What to do -
Scan the following material for the string "More" and copy each line in which it appears.

Available data -

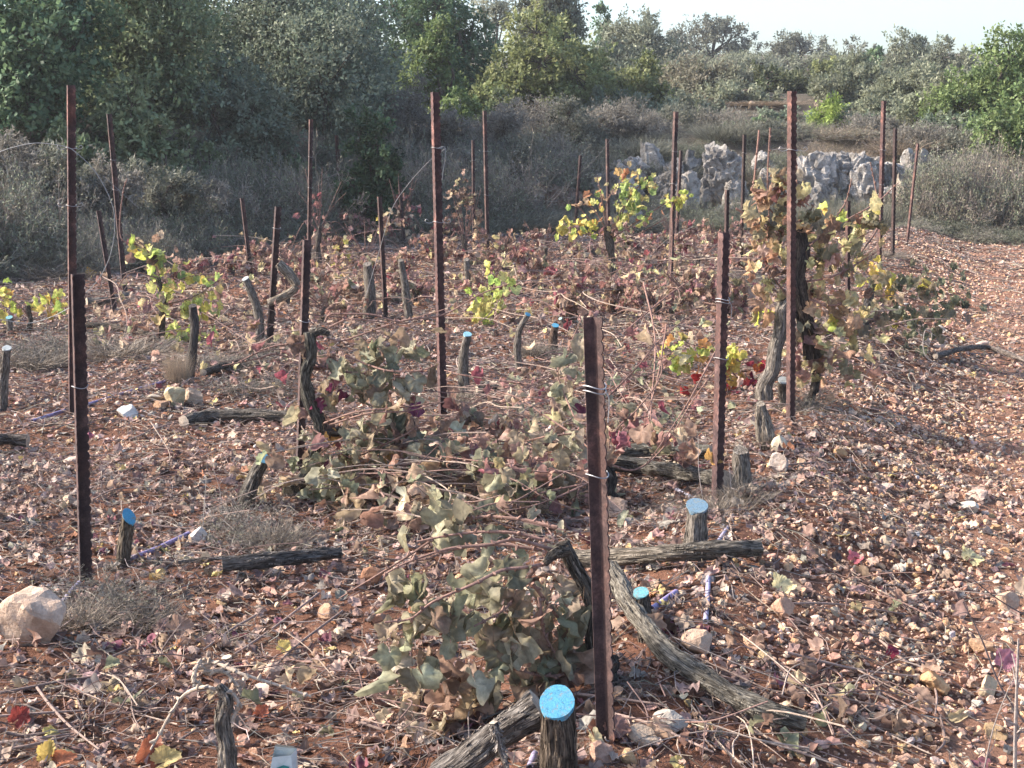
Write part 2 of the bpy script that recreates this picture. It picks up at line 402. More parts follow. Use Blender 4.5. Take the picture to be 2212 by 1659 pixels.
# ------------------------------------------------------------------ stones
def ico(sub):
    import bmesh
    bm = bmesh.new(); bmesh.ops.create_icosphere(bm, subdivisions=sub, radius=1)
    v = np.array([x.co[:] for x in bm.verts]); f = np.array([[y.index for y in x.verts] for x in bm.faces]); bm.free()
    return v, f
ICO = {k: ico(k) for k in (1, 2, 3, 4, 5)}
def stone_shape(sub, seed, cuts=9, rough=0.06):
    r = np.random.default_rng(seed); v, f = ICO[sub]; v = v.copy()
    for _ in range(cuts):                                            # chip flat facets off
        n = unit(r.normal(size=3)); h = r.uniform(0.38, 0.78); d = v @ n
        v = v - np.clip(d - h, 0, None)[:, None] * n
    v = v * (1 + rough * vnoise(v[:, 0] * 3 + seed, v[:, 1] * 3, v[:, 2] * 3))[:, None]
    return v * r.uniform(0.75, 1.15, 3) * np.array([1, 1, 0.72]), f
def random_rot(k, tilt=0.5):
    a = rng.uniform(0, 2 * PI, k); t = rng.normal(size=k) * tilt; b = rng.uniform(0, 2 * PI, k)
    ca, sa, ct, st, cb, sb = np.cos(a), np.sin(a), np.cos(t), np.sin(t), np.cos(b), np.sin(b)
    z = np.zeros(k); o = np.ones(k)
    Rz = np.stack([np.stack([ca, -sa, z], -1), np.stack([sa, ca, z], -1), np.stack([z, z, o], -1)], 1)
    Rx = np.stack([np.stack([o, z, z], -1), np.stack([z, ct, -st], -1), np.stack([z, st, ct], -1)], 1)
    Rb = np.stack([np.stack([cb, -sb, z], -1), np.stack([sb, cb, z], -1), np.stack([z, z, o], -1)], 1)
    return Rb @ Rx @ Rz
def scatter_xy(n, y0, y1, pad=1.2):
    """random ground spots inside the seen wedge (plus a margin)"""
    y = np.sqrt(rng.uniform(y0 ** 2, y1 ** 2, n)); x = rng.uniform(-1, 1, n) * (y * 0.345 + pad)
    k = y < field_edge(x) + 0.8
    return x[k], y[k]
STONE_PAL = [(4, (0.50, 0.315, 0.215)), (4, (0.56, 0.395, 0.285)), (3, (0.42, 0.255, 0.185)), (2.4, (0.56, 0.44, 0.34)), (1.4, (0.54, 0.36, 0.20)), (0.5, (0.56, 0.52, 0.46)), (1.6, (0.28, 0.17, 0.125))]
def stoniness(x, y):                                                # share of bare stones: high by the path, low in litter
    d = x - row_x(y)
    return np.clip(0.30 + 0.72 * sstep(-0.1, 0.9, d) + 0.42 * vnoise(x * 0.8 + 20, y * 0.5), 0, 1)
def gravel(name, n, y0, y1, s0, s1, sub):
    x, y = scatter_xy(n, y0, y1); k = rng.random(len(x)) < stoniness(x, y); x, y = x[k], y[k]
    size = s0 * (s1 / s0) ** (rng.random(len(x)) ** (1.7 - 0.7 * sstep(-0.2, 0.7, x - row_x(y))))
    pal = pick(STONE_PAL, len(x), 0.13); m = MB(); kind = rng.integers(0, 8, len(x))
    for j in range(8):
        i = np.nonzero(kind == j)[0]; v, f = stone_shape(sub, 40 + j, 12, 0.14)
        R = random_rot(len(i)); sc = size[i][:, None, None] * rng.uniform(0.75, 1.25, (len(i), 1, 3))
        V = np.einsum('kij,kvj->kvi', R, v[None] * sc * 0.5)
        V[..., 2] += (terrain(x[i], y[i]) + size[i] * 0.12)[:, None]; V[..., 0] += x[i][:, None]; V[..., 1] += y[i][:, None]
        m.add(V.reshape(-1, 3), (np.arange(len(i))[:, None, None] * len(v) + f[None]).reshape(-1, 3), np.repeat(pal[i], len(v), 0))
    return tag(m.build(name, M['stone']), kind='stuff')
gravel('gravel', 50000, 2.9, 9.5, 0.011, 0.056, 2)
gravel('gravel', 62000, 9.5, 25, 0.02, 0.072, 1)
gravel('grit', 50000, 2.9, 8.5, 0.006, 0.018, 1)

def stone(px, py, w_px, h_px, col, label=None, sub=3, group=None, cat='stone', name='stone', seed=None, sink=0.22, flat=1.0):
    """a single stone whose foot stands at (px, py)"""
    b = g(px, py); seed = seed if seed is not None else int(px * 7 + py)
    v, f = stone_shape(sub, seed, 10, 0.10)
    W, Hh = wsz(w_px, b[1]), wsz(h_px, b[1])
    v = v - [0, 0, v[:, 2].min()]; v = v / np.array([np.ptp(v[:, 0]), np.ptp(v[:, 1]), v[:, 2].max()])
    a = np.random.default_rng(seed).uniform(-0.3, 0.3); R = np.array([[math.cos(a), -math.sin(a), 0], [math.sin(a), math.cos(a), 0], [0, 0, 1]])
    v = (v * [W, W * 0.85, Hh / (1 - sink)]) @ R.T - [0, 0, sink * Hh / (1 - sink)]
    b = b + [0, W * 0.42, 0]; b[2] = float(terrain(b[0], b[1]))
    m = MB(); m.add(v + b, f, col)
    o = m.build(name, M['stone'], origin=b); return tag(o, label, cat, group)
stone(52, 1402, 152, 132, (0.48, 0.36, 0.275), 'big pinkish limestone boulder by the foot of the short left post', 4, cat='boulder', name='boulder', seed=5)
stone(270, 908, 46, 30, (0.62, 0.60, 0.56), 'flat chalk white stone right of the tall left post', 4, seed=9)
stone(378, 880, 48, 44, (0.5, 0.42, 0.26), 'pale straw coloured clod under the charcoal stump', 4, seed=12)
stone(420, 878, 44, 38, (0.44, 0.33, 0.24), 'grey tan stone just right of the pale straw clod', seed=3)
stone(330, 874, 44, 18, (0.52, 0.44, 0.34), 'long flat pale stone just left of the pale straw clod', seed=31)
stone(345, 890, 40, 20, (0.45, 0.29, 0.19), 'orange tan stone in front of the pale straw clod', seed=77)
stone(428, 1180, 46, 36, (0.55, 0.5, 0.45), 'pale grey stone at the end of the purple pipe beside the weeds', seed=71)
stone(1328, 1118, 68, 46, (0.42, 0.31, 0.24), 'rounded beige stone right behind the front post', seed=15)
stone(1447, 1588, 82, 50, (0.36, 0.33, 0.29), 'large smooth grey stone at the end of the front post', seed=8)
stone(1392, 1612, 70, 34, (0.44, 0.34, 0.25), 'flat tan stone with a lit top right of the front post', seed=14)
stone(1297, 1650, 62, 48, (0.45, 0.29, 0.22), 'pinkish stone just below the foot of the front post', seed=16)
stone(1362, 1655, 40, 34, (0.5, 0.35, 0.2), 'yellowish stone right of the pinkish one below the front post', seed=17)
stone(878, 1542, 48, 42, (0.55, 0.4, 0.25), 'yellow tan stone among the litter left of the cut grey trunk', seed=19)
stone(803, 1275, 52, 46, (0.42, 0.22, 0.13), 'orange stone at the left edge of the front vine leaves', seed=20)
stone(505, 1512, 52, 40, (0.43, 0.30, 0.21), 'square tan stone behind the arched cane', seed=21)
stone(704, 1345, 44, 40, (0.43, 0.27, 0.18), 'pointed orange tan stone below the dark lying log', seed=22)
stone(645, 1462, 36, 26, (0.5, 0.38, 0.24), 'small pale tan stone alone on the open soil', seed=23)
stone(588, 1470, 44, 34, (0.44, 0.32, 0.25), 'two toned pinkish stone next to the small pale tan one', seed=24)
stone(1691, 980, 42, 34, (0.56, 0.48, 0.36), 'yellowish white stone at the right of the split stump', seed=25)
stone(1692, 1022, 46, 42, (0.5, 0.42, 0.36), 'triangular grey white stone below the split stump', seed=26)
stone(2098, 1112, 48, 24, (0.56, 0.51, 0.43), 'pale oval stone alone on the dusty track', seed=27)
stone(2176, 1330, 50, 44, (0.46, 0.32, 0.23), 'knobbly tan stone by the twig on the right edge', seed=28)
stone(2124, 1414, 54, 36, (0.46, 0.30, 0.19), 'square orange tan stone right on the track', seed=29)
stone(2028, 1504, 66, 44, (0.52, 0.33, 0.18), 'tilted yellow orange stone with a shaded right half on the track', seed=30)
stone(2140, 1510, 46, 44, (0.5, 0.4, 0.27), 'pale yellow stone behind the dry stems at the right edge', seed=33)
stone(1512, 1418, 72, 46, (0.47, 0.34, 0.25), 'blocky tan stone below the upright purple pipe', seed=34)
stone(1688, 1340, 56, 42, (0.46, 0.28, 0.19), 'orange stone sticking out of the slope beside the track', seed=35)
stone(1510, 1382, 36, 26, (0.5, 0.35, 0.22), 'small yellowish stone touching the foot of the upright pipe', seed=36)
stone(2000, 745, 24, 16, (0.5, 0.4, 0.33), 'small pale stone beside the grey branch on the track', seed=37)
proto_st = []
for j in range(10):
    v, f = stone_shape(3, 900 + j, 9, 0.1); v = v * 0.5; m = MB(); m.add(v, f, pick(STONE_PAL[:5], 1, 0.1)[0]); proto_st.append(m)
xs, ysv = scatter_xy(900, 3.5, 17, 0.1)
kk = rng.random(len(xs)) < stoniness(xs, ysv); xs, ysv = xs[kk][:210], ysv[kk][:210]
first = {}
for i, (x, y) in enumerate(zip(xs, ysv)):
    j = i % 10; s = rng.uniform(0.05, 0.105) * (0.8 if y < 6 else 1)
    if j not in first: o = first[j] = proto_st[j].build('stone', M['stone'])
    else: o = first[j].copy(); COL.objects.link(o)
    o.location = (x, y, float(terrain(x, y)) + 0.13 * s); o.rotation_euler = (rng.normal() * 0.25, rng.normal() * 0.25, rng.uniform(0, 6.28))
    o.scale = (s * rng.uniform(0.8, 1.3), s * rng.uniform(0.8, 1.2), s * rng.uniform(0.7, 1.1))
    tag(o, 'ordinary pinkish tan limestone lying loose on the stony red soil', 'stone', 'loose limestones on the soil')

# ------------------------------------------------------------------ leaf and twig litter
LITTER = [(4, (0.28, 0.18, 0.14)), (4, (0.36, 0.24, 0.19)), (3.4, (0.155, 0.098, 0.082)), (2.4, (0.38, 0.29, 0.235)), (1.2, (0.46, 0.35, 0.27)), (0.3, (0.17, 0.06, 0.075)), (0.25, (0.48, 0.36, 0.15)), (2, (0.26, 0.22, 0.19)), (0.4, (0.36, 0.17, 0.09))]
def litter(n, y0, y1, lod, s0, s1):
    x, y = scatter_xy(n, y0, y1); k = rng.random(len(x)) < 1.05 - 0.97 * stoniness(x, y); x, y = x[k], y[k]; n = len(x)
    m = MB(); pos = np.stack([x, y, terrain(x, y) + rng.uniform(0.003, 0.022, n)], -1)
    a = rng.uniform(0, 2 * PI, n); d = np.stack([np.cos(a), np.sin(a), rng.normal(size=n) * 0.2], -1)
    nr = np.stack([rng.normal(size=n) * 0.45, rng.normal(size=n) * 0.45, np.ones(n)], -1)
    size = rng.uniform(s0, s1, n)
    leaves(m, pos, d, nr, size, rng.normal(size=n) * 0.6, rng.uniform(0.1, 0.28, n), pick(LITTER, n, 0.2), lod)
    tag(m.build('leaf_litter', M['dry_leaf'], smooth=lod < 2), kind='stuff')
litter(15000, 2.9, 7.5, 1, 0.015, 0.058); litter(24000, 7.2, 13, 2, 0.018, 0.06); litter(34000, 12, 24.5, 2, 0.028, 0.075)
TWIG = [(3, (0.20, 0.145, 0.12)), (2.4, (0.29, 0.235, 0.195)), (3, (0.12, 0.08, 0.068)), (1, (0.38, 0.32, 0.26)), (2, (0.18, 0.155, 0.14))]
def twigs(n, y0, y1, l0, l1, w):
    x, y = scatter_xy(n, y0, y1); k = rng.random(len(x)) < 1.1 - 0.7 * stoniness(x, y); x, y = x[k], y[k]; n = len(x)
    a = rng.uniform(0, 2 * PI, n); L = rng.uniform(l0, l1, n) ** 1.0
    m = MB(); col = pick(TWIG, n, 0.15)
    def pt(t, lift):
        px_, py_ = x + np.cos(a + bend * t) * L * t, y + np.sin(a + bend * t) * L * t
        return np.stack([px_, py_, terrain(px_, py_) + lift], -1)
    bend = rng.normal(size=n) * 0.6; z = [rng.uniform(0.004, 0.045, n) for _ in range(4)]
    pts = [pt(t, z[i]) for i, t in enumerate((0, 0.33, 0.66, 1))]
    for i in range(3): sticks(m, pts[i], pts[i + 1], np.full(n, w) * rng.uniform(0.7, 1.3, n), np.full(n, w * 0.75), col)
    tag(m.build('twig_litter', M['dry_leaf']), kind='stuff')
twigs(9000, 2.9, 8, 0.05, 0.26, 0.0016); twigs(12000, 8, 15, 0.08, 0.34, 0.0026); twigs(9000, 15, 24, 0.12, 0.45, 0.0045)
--
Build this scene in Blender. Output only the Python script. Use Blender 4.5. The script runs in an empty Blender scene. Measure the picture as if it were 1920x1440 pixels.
--
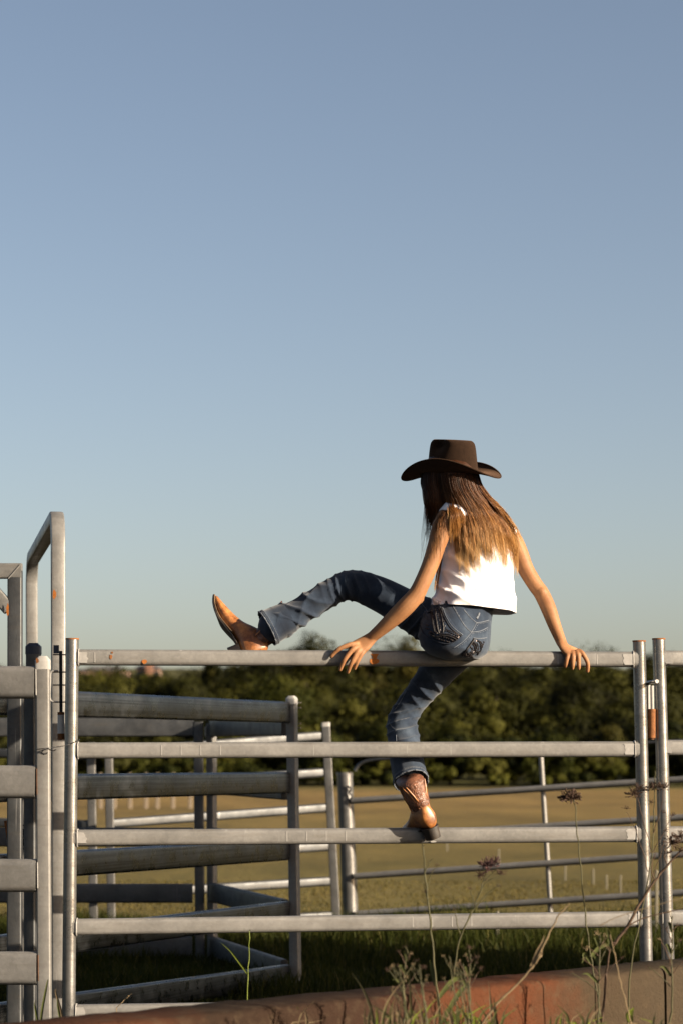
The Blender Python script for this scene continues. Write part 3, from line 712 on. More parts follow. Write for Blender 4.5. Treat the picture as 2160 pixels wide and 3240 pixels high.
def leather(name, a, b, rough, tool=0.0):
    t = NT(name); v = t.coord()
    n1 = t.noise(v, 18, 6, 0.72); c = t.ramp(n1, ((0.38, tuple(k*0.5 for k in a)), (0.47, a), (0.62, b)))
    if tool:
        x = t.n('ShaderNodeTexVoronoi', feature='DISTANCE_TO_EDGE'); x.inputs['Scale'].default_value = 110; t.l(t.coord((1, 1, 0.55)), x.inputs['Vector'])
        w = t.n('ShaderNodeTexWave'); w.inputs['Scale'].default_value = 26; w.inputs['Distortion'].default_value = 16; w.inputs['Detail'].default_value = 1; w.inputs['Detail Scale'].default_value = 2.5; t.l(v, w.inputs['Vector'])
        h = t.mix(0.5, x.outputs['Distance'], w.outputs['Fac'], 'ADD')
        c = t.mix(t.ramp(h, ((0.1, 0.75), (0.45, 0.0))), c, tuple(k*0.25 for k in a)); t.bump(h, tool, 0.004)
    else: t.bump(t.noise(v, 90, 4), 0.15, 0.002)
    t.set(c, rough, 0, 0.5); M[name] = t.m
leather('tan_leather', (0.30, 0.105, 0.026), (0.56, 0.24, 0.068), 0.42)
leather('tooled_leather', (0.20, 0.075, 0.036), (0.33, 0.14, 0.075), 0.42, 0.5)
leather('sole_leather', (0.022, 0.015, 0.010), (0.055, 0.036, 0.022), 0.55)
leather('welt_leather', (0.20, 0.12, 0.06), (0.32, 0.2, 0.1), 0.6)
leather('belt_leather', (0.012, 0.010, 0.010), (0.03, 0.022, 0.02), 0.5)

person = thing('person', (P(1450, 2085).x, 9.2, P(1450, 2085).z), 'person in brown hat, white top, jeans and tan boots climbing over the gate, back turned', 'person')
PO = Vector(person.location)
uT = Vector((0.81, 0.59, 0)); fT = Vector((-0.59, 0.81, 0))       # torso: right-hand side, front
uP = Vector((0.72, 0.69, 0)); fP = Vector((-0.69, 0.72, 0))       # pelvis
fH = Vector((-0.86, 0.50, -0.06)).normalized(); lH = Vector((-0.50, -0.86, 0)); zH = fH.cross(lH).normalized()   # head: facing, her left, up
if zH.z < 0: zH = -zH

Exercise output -
Write part 2 of the bpy script that recreates this picture. It picks up at line 402. More parts follow. Use Blender 4.5. Take the picture to be 2212 by 1659 pixels.
The Blender Python script for this scene continues. Write part 3, from line 712 on. More parts follow. Write for Blender 4.5. Treat the picture as 2160 pixels wide and 3240 pixels high.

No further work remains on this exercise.